Côté conso, j’ai enregistré du 10,7 l/100 sur autoroute à des vitesses globalement légales, ce qui est logique pour un 4×4 permanent de ce gabarit. Et sur de l’urbain et péri-urbain assez roulant (test réalisé avec pas mal de trajets autour de Paris, au moment du nouvel An, donc avec peu de circulation), je m’en sors à 9,7 l/100. Correct là encore.
Et cela dit sans même aborder les avantages fiscaux : si vous avez une boîte à votre nom, jackpot ! En double cabine, l’Amarok ne peut être exempté de TVA, mais vous ne payerez pas la TVS. Et pour tout le monde, particuliers compris, le pick-up, véhicule utilitaire par excellence (des utilitaires comme ça, encore une fois, j’en ferais bien mon quotidien !), c’est pas de malus : un argument massue quand on émarge à 203 grammes de C02, synonymes de 10 500 € de gabelle.
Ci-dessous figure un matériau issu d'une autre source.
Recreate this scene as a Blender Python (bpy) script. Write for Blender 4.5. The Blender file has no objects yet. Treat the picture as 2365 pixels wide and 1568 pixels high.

Du coup, son prix d’un peu plus de 50 000 € en finition Carat (avec cuir, etc.) passe presque mieux.
Par contre, un petit échec sur cet essai : je n’ai pas réussi à rentrer un baby-foot (j’ai toujours rêvé d’avoir un baby foot dans mon salon) de 1,55 m de long dans la benne. Ça s’est joué à quelques petits centimètres. Et c’était grillé, de toute façon, car l’Amarok possède la plus grosse benne du segment (1,20 x 1,50 m) ; donc on est allé chercher le baby-foot grâce à des potes qui possèdent une Caravelle BiTDi 180 ; ça reste en famille.
Ce qui fait de l’Amarok presque la meilleure voiture du monde. Jusqu’à l’arrivée du Mercedes Classe X, du moins quand celui-ci recevra un V6 TDI de 258 chevaux. Les règnes sont courts dans le monde automobile.